Higher-order scattering of high-frequency ultrasound in strongly heterogeneous microstructures

Abstract

Ultrasonic waves get scattered from grain boundaries while propagating through polycrystals, thereby experiencing attenuation and a change in wavespeed. These grain boundaries act as the sole scattering sites for untextured aggregates of randomly oriented crystallites. In addition, porosity, texture, defects, precipitates, or inclusions also serve as scatterers when present in a microstructure. Existing analytical models rely on the first-order smoothing approximation (FOSA)-based homogenization to the mass operator series in the governing Dyson equation. They can accurately predict ultrasonic dispersion in some weakly inhomogeneous metals like Aluminum.
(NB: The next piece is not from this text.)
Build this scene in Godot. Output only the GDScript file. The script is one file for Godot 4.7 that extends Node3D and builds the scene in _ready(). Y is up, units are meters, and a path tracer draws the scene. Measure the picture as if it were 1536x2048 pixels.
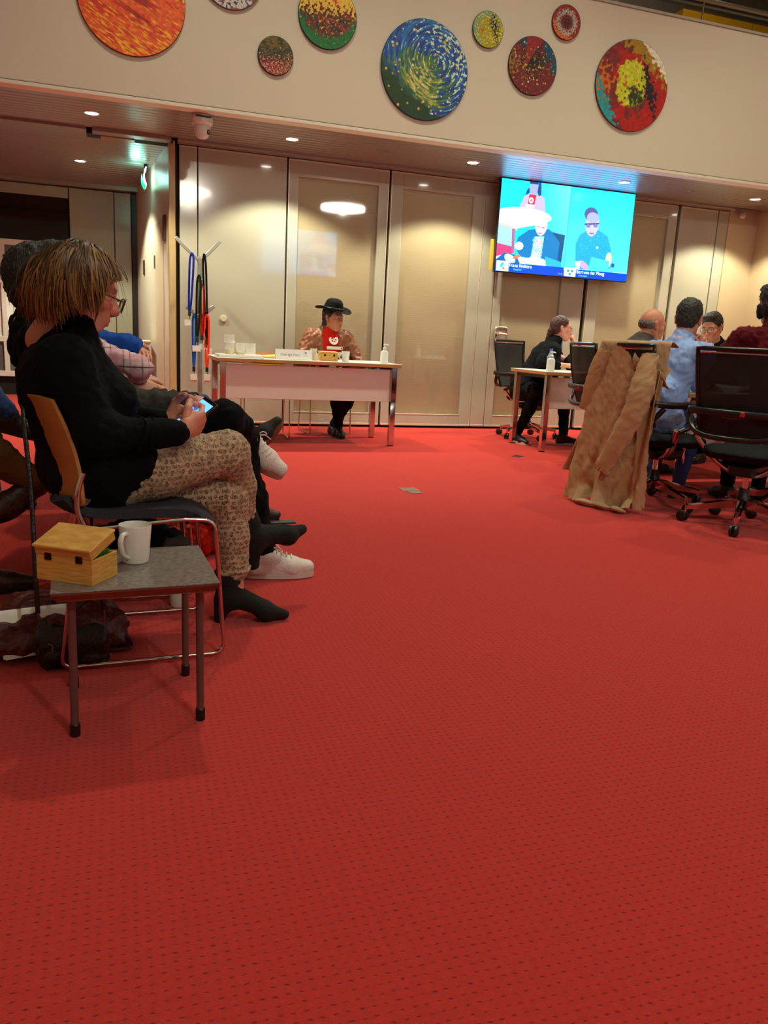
extends Node3D
# A council meeting seen from the public seats. x runs along the wall of panels, y up, z towards the viewer; metres.

func _ready() -> void:
	# camera
	var cam := Camera3D.new()
	cam.name = "camera"
	add_child(cam)
	var yaw := 0.3300214
	var pitch := 0.2173688
	var roll := 0.0511446
	var fw := Vector3(sin(yaw) * cos(pitch), -sin(pitch), -cos(yaw) * cos(pitch))
	var rt := Vector3(cos(yaw), 0, sin(yaw))
	var up := rt.cross(fw)
	cam.basis = Basis(rt * cos(roll) + up * sin(roll), up * cos(roll) - rt * sin(roll), -fw)
	cam.position = Vector3(0, 0.97, 0)
	cam.fov = rad_to_deg(2.0 * atan(1024.0 / 1579.3))
	cam.near = 0.05
	cam.current = true
	# surroundings
	var we := WorldEnvironment.new()
	we.name = "surroundings"
	var env := Environment.new()
	env.background_mode = Environment.BG_COLOR
	env.background_color = Color(0, 0, 0)
	env.tonemap_mode = Environment.TONE_MAPPER_LINEAR
	env.tonemap_exposure = 2.3
	env.sdfgi_enabled = true
	env.ssao_enabled = true
	env.ssil_enabled = true
	we.environment = env
	add_child(we)
	# large lights: ring pendants behind the seats, spots high over the middle of the hall
	for i in 2:
		ring_pendant(V([1.5, 4.95][i], 3.79, 1.84), ["left ring pendant lamp mirrored at the edge of the plain panel", "right ring pendant lamp mirrored in the second glass panel"][i])
	for a in [[0.9, -5.0, 5.4, "over the front row of seats"], [3.4, -5.0, 5.4, "over the man in the blue blazer"], [5.9, -5.0, 5.4, "over the right end of the meeting tables"], [0.9, -2.0, 0.3, "over the small side table"], [3.4, -2.0, 0.5, "over the empty carpet by the nearest office chair"], [7.4, -9.0, 4.0, "over the yellow cabinet on the upper floor"]]:
		hall_spot(V(a[0], 6.38, a[1]), a[2], a[3])
	# structure
	room()
	upper()
	lights_and_fittings()
	build_all()

func ring_pendant(at: Vector3, label: String) -> void:
	var t := thing("ring_pendant", label, "lamp", at, 0, "ring pendants")
	var s := S()
	lathe(s, [Vector2(0.40, -0.045), Vector2(0.50, -0.045), Vector2(0.50, 0.045), Vector2(0.40, 0.045), Vector2(0.40, -0.045)], 48)
	obj("ring_light", s, glow("ring glow", Color(1.0, 0.96, 0.90), 10.0), t)
	for k in 3:
		var c := S()
		var a := TAU * k / 3 + 0.4
		tube(c, [V(cos(a) * 0.45, 0.045, sin(a) * 0.45), V(cos(a) * 0.12, 6.4 - at.y, sin(a) * 0.12)], 0.002, 5)
		obj("cable", c, M("cable", Color(0.6, 0.6, 0.6), 0.4, 0.5), t)
	var l := OmniLight3D.new()
	l.name = "ring_lamp_light"
	t.add_child(l)
	l.position = V(0, -0.05, 0)
	l.light_color = Color(0.95, 0.96, 0.86)
	l.light_energy = 1.3
	l.light_size = 0.04
	l.omni_range = 20
	l.omni_attenuation = 2
	l.shadow_enabled = true

func hall_spot(at: Vector3, e: float, where: String) -> void:
	var t := thing("ceiling_spot", "round white ceiling spot high in the hall " + where, "lamp", at, 0, "ceiling spots over the hall")
	var s := S()
	lathe(s, [Vector2(0.0, 0.02), Vector2(0.16, 0.02), Vector2(0.16, -0.05), Vector2(0.14, -0.05), Vector2(0.14, -0.02)], 28)
	obj("housing", s, M("spot housing", Color(0.8, 0.8, 0.8), 0.4), t)
	var b := S()
	lathe(b, [Vector2(0, -0.03), Vector2(0.14, -0.03)], 24)
	obj("lamp_disc", b, glow("spot glow", Color(1.0, 0.95, 0.88), 6.0), t)
	var l := SpotLight3D.new()
	l.name = "lamp_light"
	t.add_child(l)
	l.position = V(0, -0.06, 0)
	l.rotation_degrees.x = -90
	l.spot_angle = 52
	l.spot_angle_attenuation = 0.8
	l.light_color = Color(0.95, 0.96, 0.85)
	l.light_energy = e
	l.light_size = 0.14
	l.spot_range = 14
	l.spot_attenuation = 2
	l.shadow_enabled = true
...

However, while comparing against more realistic Finite Element (FE) predictions, serious discrepancies, as high as 70%, are found in the attenuation estimates for metals, like Lithium, that possess strong elastic fluctuations in their microstructures. Thus, the current model analytically investigates higher-order scattering effects corresponding to the third-order smoothing approximation (TOSA) for the first time. Current results reveal no higher-order scattering effects for Aluminum at any frequencies. However, the longitudinal attenuation estimates for Lithium are found to improve by 1.27% and 0.37% in the “stochastic” (high-frequency) and “Rayleigh” (low-frequency) regimes, respectively. The presentation will highlight the effects of including TOSA on analytical estimates of high-frequencyultrasonic dispersion in different strongly heterogeneous microstructures.